:: DIRECTIVE ::
All records must be quoted exactly. Omit the pictures.

(Scenes as source code)

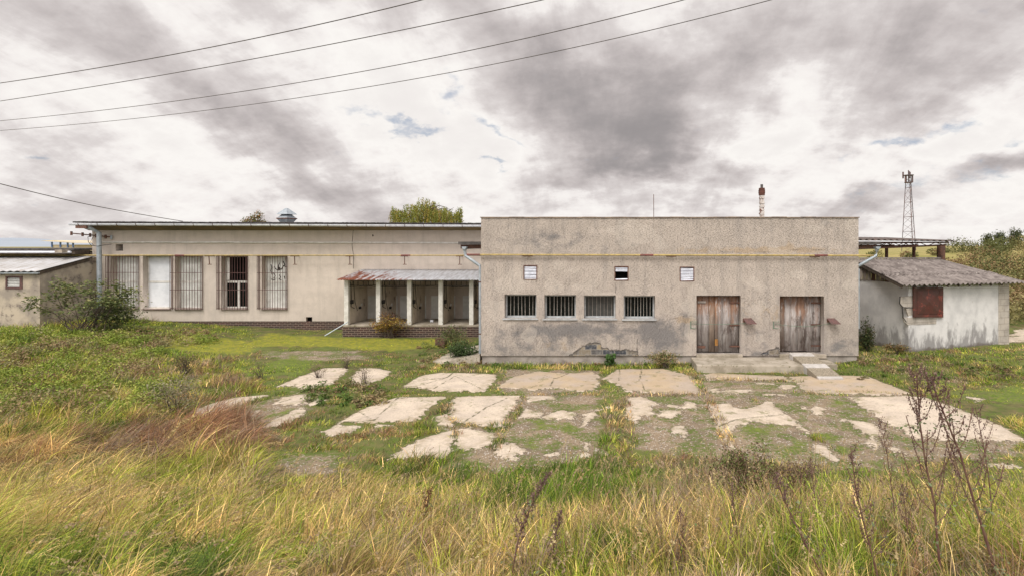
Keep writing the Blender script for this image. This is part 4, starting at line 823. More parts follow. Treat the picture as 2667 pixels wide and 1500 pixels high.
d1 = (C_-A).normalized(); nf = Vector((d1.y, -d1.x, 0))
def onf(px, py, off):                                   # a point on the shed's front face seen at that pixel
    r_ = Vector((px-CX, F, -(py-CY))); o_ = Vector((0, 0, CH)); p0 = A+nf*off; t = (p0-o_).dot(nf)/r_.dot(nf); return o_+r_*t
def slabf(q, off, th, m, name, parent):
    return MB().prism([onf(a, b, off) for a, b in q], [onf(a, b, off)-nf*th for a, b in q]).build(name, m, parent)
sh = slabf([(2379, 749), (2457, 749), (2457, 826), (2379, 826)], .05, .08, M['redpaint'], 'shutter', SH)
MB().add([onf(2389, 757, .065), onf(2450, 757, .065), onf(2450, 817, .065), onf(2389, 817, .065), onf(2420, 786, .11)], [(0, 1, 4), (1, 2, 4), (2, 3, 4), (3, 0, 4)]).build('pyramid_panel', M['redpaint'], sh)
for q in ([(2379, 749), (2388, 749), (2388, 826), (2379, 826)], [(2448, 749), (2457, 749), (2457, 826), (2448, 826)], [(2388, 749), (2448, 749), (2448, 756), (2388, 756)], [(2388, 820), (2448, 820), (2448, 826), (2388, 826)]):
    slabf(q, .075, .03, M['redpaint'], 'shutter_frame', sh)
bm_ = M['block']
for q in ([(2346, 772), (2378, 770), (2378, 800), (2350, 799), (2344, 788)], [(2360, 803), (2378, 802), (2378, 820), (2366, 822)], [(2352, 826), (2440, 828), (2438, 843), (2364, 846), (2356, 838)]): slabf(q, .012, .05, bm_, 'exposed_block', SH)
m_ = MB()
for a, b in (((2344, 772), (2343, 790)), ((2343, 790), (2352, 800)), ((2352, 800), (2378, 801)), ((2350, 800), (2352, 826)), ((2352, 826), (2360, 838))): m_.bar(onf(*a, .012), onf(*b, .012), .035, .02)
m_.build('plaster_crack', M['black'], SH)
# roof of the shed
e0 = onf(2352, 735, .35); e1 = onf(2680, 742, .45); e0.z = zt-.02; e1.z = zt-.04
r0 = Vector((10.36, 23.6, 3.43)); r1 = Vector((X(2449, 25.1), 25.1, 3.41))
corrugate('rear_roof', M['asb'], SH, r0+Vector((-.75, 2.6, -.75)), r1+Vector((-.75, 2.6, -.75)), r0+Vector((0, .02, -.02)), r1+Vector((0, .02, -.02)), 20, .035, 8, 4, .012)
rn = (e1-e0).cross(r0-e0).normalized()
def roofz(v): return e0.z-((v.x-e0.x)*rn.x+(v.y-e0.y)*rn.y)/rn.z
corrugate('roof', M['asb'], SH, e0, e1, r0, r1, 27, .035, 8, 10, .012)
mm = [e0*(1-t)+r0*t for t in (.33, .66)]; m2 = [e1*(1-t)+r1*t for t in (.33, .66)]
for p, q in zip(mm, m2): pass
corrugate('roof_lap', M['asb'], SH, mm[0]+Vector((0, -.02, .02)), m2[0]+Vector((0, -.02, .02)), mm[0]*.9+r0*.1+Vector((0, 0, .03)), m2[0]*.9+r1*.1+Vector((0, 0, .03)), 27, .035, 8, 3, .012)
MB().bar((r0+r1)/2*0+r0+Vector((0, .05, .05)), r1+Vector((0, .05, .05)), .12, .05).build('ridge_cap', M['asb'], SH)
bb = A+(B-A)*.95; co = []; fc = []; cl = []; n_ = 13
for i in range(n_):                                     # upright boards filling the gable over the side wall
    t0, t1 = i/n_, (i+1)/n_-.012; pa = A+(bb-A)*t0; pb = A+(bb-A)*t1
    q = len(co); off = Vector((-.03, -.02, 0))+Vector((0, 0, 0))
    for p, t in ((pa, t0), (pb, t1)):
        for z_ in (zt+.004, max(zt+.02, roofz(p)-.05)): v = p+off; co.append((v.x-12, v.y-21, z_)); co.append((v.x+.03-12, v.y+.02-21, z_))
    fc += [(q, q+4, q+6, q+2), (q+1, q+3, q+7, q+5), (q, q+2, q+3, q+1), (q+4, q+5, q+7, q+6), (q+2, q+6, q+7, q+3)]
    cl += [random.choice([(.34, .30, .26), (.26, .22, .19), (.12, .06, .045), (.38, .33, .29), (.3, .27, .24)])]*8
npmesh('gable_boards', np.array(co), [np.array(fc)], M['plank'], col=np.array(cl), parent=SH)
m_ = MB()
for i in range(9): v = onf(2385+i*28, 747, .30); v.z = zt-.1; w_ = onf(2385+i*28, 747, -.1); w_.z = zt-.08; m_.bar(w_, v, .07, .09)
m_.build('rafter_end', M['bark'], SH)
m_ = MB().bar(e0+Vector((.02, .1, -.06)), r0+Vector((.02, 0, -.08)), .04, .1); m_.build('verge_board', M['plank'], SH) if False else m_.build('verge_board', M['bark'], SH)
# ---- open steel canopy behind the shed
CA = thing('steel_canopy', (12, 27, 0), 'rusty open steel canopy on posts behind the white shed roof', 'canopy')
cy0, cy1 = 24.5, 30.0
corrugate('roof', M['corr3'], CA, (8.4, cy0, 4.28), (X(2492, cy0), cy0, Z(628, cy0)), (8.4, cy1, 4.45), (X(2492, cy0)-.2, cy1, 4.4), 26, .03)
for yy in (25.0, 27.2, 29.4):
    m_ = MB(); xe = X(2470, 25); zt_ = 4.13; m_.bar((8.4, yy, zt_), (xe, yy, zt_+.0), .06).bar((8.4, yy, 3.74), (xe-.1, yy, 4.02), .07)
    for i in range(9):
        xa = 8.6+(xe-8.8)*i/9; xb = 8.6+(xe-8.8)*(i+.5)/9; lo = lambda x_: 3.74+(x_-8.4)/(xe-8.4)*.28; m_.bar((xa, yy, lo(xa)), (xb, yy, zt_), .025).bar((xb, yy, zt_), (8.6+(xe-8.8)*(i+1)/9, yy, lo(8.6+(xe-8.8)*(i+1)/9)), .025)
    m_.build('truss', M['rust'], CA)
for q, r_ in ((2309, .07), (2380, .07), (2451, .17)): MB().tube([(X(q, 26), 26, 0), (X(q, 26), 26, 4.02)], r_, 10).build('post', M['rust'], CA)
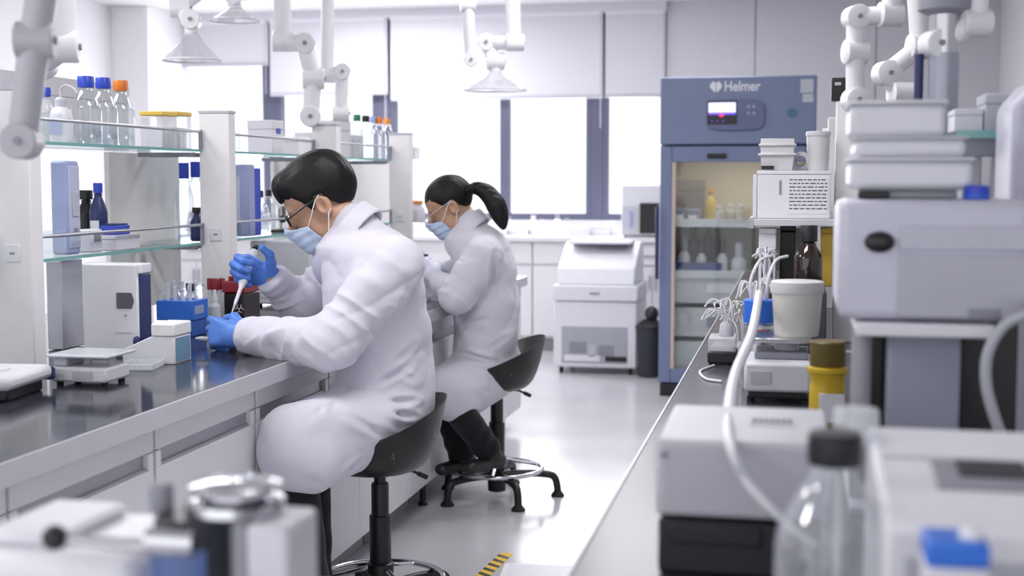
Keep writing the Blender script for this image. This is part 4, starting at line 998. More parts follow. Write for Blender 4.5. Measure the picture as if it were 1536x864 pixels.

:: ANSWER IN FULL ::
Keep writing the Blender script for this image. This is part 4, starting at line 823. More parts follow. Treat the picture as 2667 pixels wide and 1500 pixels high.
d1 = (C_-A).normalized(); nf = Vector((d1.y, -d1.x, 0))
def onf(px, py, off):                                   # a point on the shed's front face seen at that pixel
    r_ = Vector((px-CX, F, -(py-CY))); o_ = Vector((0, 0, CH)); p0 = A+nf*off; t = (p0-o_).dot(nf)/r_.dot(nf); return o_+r_*t
def slabf(q, off, th, m, name, parent):
    return MB().prism([onf(a, b, off) for a, b in q], [onf(a, b, off)-nf*th for a, b in q]).build(name, m, parent)
sh = slabf([(2379, 749), (2457, 749), (2457, 826), (2379, 826)], .05, .08, M['redpaint'], 'shutter', SH)
MB().add([onf(2389, 757, .065), onf(2450, 757, .065), onf(2450, 817, .065), onf(2389, 817, .065), onf(2420, 786, .11)], [(0, 1, 4), (1, 2, 4), (2, 3, 4), (3, 0, 4)]).build('pyramid_panel', M['redpaint'], sh)
for q in ([(2379, 749), (2388, 749), (2388, 826), (2379, 826)], [(2448, 749), (2457, 749), (2457, 826), (2448, 826)], [(2388, 749), (2448, 749), (2448, 756), (2388, 756)], [(2388, 820), (2448, 820), (2448, 826), (2388, 826)]):
    slabf(q, .075, .03, M['redpaint'], 'shutter_frame', sh)
bm_ = M['block']
for q in ([(2346, 772), (2378, 770), (2378, 800), (2350, 799), (2344, 788)], [(2360, 803), (2378, 802), (2378, 820), (2366, 822)], [(2352, 826), (2440, 828), (2438, 843), (2364, 846), (2356, 838)]): slabf(q, .012, .05, bm_, 'exposed_block', SH)
m_ = MB()
for a, b in (((2344, 772), (2343, 790)), ((2343, 790), (2352, 800)), ((2352, 800), (2378, 801)), ((2350, 800), (2352, 826)), ((2352, 826), (2360, 838))): m_.bar(onf(*a, .012), onf(*b, .012), .035, .02)
m_.build('plaster_crack', M['black'], SH)
# roof of the shed
e0 = onf(2352, 735, .35); e1 = onf(2680, 742, .45); e0.z = zt-.02; e1.z = zt-.04
r0 = Vector((10.36, 23.6, 3.43)); r1 = Vector((X(2449, 25.1), 25.1, 3.41))
corrugate('rear_roof', M['asb'], SH, r0+Vector((-.75, 2.6, -.75)), r1+Vector((-.75, 2.6, -.75)), r0+Vector((0, .02, -.02)), r1+Vector((0, .02, -.02)), 20, .035, 8, 4, .012)
rn = (e1-e0).cross(r0-e0).normalized()
def roofz(v): return e0.z-((v.x-e0.x)*rn.x+(v.y-e0.y)*rn.y)/rn.z
corrugate('roof', M['asb'], SH, e0, e1, r0, r1, 27, .035, 8, 10, .012)
mm = [e0*(1-t)+r0*t for t in (.33, .66)]; m2 = [e1*(1-t)+r1*t for t in (.33, .66)]
for p, q in zip(mm, m2): pass
corrugate('roof_lap', M['asb'], SH, mm[0]+Vector((0, -.02, .02)), m2[0]+Vector((0, -.02, .02)), mm[0]*.9+r0*.1+Vector((0, 0, .03)), m2[0]*.9+r1*.1+Vector((0, 0, .03)), 27, .035, 8, 3, .012)
MB().bar((r0+r1)/2*0+r0+Vector((0, .05, .05)), r1+Vector((0, .05, .05)), .12, .05).build('ridge_cap', M['asb'], SH)
bb = A+(B-A)*.95; co = []; fc = []; cl = []; n_ = 13
for i in range(n_):                                     # upright boards filling the gable over the side wall
    t0, t1 = i/n_, (i+1)/n_-.012; pa = A+(bb-A)*t0; pb = A+(bb-A)*t1
    q = len(co); off = Vector((-.03, -.02, 0))+Vector((0, 0, 0))
    for p, t in ((pa, t0), (pb, t1)):
        for z_ in (zt+.004, max(zt+.02, roofz(p)-.05)): v = p+off; co.append((v.x-12, v.y-21, z_)); co.append((v.x+.03-12, v.y+.02-21, z_))
    fc += [(q, q+4, q+6, q+2), (q+1, q+3, q+7, q+5), (q, q+2, q+3, q+1), (q+4, q+5, q+7, q+6), (q+2, q+6, q+7, q+3)]
    cl += [random.choice([(.34, .30, .26), (.26, .22, .19), (.12, .06, .045), (.38, .33, .29), (.3, .27, .24)])]*8
npmesh('gable_boards', np.array(co), [np.array(fc)], M['plank'], col=np.array(cl), parent=SH)
m_ = MB()
for i in range(9): v = onf(2385+i*28, 747, .30); v.z = zt-.1; w_ = onf(2385+i*28, 747, -.1); w_.z = zt-.08; m_.bar(w_, v, .07, .09)
m_.build('rafter_end', M['bark'], SH)
m_ = MB().bar(e0+Vector((.02, .1, -.06)), r0+Vector((.02, 0, -.08)), .04, .1); m_.build('verge_board', M['plank'], SH) if False else m_.build('verge_board', M['bark'], SH)
# ---- open steel canopy behind the shed
CA = thing('steel_canopy', (12, 27, 0), 'rusty open steel canopy on posts behind the white shed roof', 'canopy')
cy0, cy1 = 24.5, 30.0
corrugate('roof', M['corr3'], CA, (8.4, cy0, 4.28), (X(2492, cy0), cy0, Z(628, cy0)), (8.4, cy1, 4.45), (X(2492, cy0)-.2, cy1, 4.4), 26, .03)
for yy in (25.0, 27.2, 29.4):
    m_ = MB(); xe = X(2470, 25); zt_ = 4.13; m_.bar((8.4, yy, zt_), (xe, yy, zt_+.0), .06).bar((8.4, yy, 3.74), (xe-.1, yy, 4.02), .07)
    for i in range(9):
        xa = 8.6+(xe-8.8)*i/9; xb = 8.6+(xe-8.8)*(i+.5)/9; lo = lambda x_: 3.74+(x_-8.4)/(xe-8.4)*.28; m_.bar((xa, yy, lo(xa)), (xb, yy, zt_), .025).bar((xb, yy, zt_), (8.6+(xe-8.8)*(i+1)/9, yy, lo(8.6+(xe-8.8)*(i+1)/9)), .025)
    m_.build('truss', M['rust'], CA)
for q, r_ in ((2309, .07), (2380, .07), (2451, .17)): MB().tube([(X(q, 26), 26, 0), (X(q, 26), 26, 4.02)], r_, 10).build('post', M['rust'], CA)
Keep writing the Blender script for this image. This is part 4, starting at line 998. More parts follow. Write for Blender 4.5. Measure the picture as if it were 1536x864 pixels.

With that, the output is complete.